## start Material
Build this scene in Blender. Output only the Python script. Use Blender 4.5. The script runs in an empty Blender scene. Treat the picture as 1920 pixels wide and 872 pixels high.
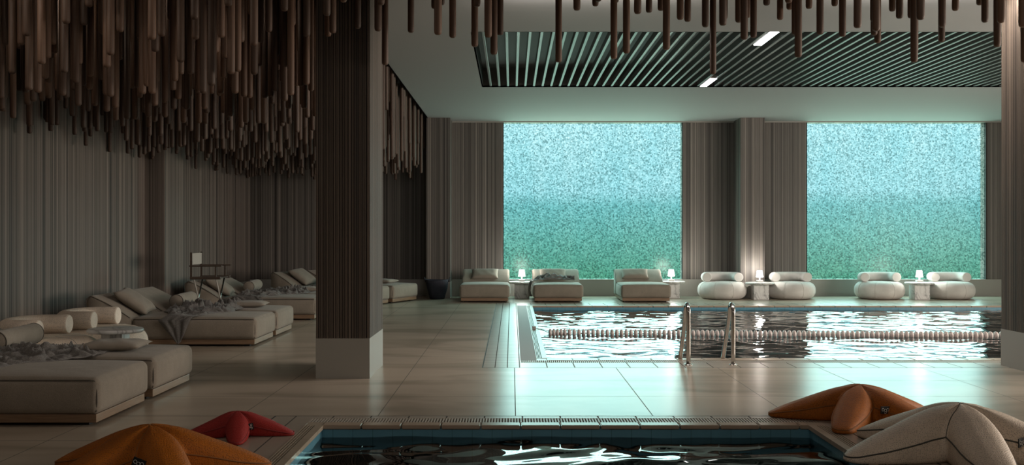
import bpy, bmesh, math, random
from mathutils import Vector, Matrix, noise
random.seed(7)
PI = math.pi
D = bpy.data
COL = bpy.context.scene.collection
SC = bpy.context.scene

# ------------------------------------------------------------------ nodes
def mat(name):
    m = D.materials.new(name); m.use_nodes = True
    nt = m.node_tree; nt.nodes.clear()
    return m, nt
def nd(nt, typ, ins=None, **props):
    n = nt.nodes.new(typ)
    for k, v in props.items(): setattr(n, k, v)
    for k, v in (ins or {}).items():
        s = n.inputs[k]
        if hasattr(v, 'is_linked') or isinstance(v, bpy.types.NodeSocket): nt.links.new(v, s)
        else: s.default_value = v
    return n
def out(nt, sh): o = nt.nodes.new('ShaderNodeOutputMaterial'); nt.links.new(sh, o.inputs['Surface'])
def math_(nt, op, a, b=0.0, c=None):
    n = nt.nodes.new('ShaderNodeMath'); n.operation = op
    for i, v in enumerate((a, b, c)):
        if v is None: continue
        if isinstance(v, bpy.types.NodeSocket): nt.links.new(v, n.inputs[i])
        else: n.inputs[i].default_value = v
    return n.outputs[0]
def ramp(nt, fac, stops, interp='LINEAR'):
    r = nt.nodes.new('ShaderNodeValToRGB'); r.color_ramp.interpolation = interp
    e = r.color_ramp.elements
    while len(e) < len(stops): e.new(0.5)
    for i, (p, c) in enumerate(stops):
        e[i].position = p; e[i].color = (*c, 1) if len(c) == 3 else c
    if fac is not None: nt.links.new(fac, r.inputs[0])
    return r.outputs[0]
def objco(nt):
    t = nt.nodes.new('ShaderNodeTexCoord'); return t.outputs['Object']
def sep(nt, v):
    s = nt.nodes.new('ShaderNodeSeparateXYZ'); nt.links.new(v, s.inputs[0]); return s.outputs
def principled(nt, **k):
    ins = {}
    for a, b in k.items(): ins[a.replace('_', ' ')] = b
    return nd(nt, 'ShaderNodeBsdfPrincipled', ins).outputs[0]
def bump(nt, h, strength=.3, dist=.01):
    return nd(nt, 'ShaderNodeBump', {'Height': h, 'Strength': strength, 'Distance': dist}).outputs[0]
def mixc(nt, f, a, b, blend='MIX'):
    n = nt.nodes.new('ShaderNodeMix'); n.data_type = 'RGBA'; n.blend_type = blend
    for i, v in ((0, f), (6, a), (7, b)):
        if isinstance(v, bpy.types.NodeSocket): nt.links.new(v, n.inputs[i])
        elif i == 0: n.inputs[0].default_value = v
        else: n.inputs[i].default_value = (*v, 1)
    return n.outputs[2]

def plain(name, col, rough=.6, metal=0., spec=.5):
    m, nt = mat(name)
    out(nt, principled(nt, Base_Color=(*col, 1), Roughness=rough, Metallic=metal, Specular_IOR_Level=spec)); return m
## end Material
Only the lines from the top of the data through the line with "SC = bpy.context.scene" should be quoted, exactly and with both ends kept; skip the pictures.

Build this scene in Blender. Output only the Python script. Use Blender 4.5. The script runs in an empty Blender scene. Treat the picture as 1920 pixels wide and 872 pixels high.
import bpy, bmesh, math, random
from mathutils import Vector, Matrix, noise
random.seed(7)
PI = math.pi
D = bpy.data
COL = bpy.context.scene.collection
SC = bpy.context.scene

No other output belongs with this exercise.